No, the foundational problem is money. Everyone has heard the "great programmers are 10 times more productive" thing. And everyone that quotes this immediately follows it up with "and since you only have to pay them twice as much, great programmers are a steal!" Even though great programmers are motivated by more than money, who reading this wouldn't mind a little extra cash in their paycheck? Right.

In addition to paying great programmers more, we need to pay crappy, or maybe "less sophisticated", programmers much less. The reason that companies only want to pay 10x productive programmers 2x as much is because of all the "dead wood" that they have to pay too much for. Haven't you ever had a negative producer on your team? Just remember that the company was paying them almost as much as they were paying you, and all they were doing was slowing you down. It upsets companies just as much as it bothers you.
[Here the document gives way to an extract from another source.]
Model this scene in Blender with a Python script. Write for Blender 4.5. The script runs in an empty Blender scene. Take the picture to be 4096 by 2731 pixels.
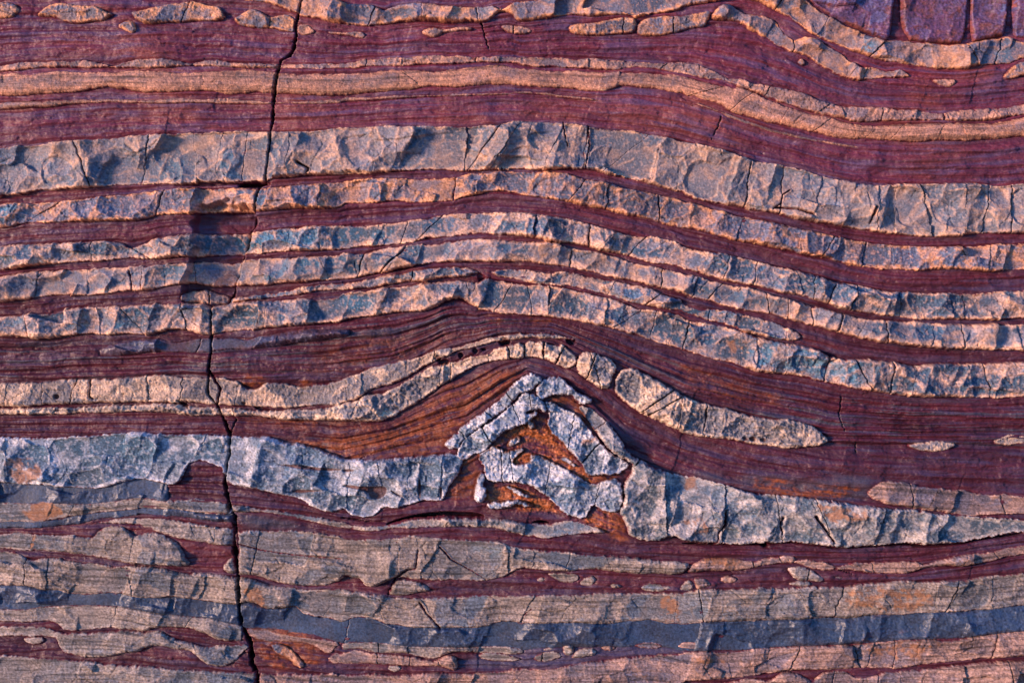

Check out the following figure of value and salary. The red area is wasted money. This is the salary and benefits companies pay for people that are not contributing as much value as they are extracting from the system. (As an aside, nature has a term for life forms that do not give back to the host....)  The purple area is the unvalued contribution, also known as the CEO's bonus zone. The bigger the purple area, the bigger the CEO's bonus.

What the industry needs to do is to bring the two lines more into alignment. For example, in the following image the salary line is more closely matched to the contributed value line. This means great programmers get paid a lot more. This also means that bad programmers get paid a lot less. This would force out of the market those programmers that expect to be paid a lot but that contribute very little.

Some might argue that the lines should match exactly. This will never happen since nobody, programmers nor businesses, have perfect information about the value line. Also, there will still be some entrants into the market that will be paid slightly more than they are worth, because they will be expected to move up the curve quickly. This is analogous to sports rookies getting paid obscene amounts of money when they won't take their team to the Super Bowl for 4 more years.

So that's my proposal for improving the software development industry. How exactly we go about doing that is another matter.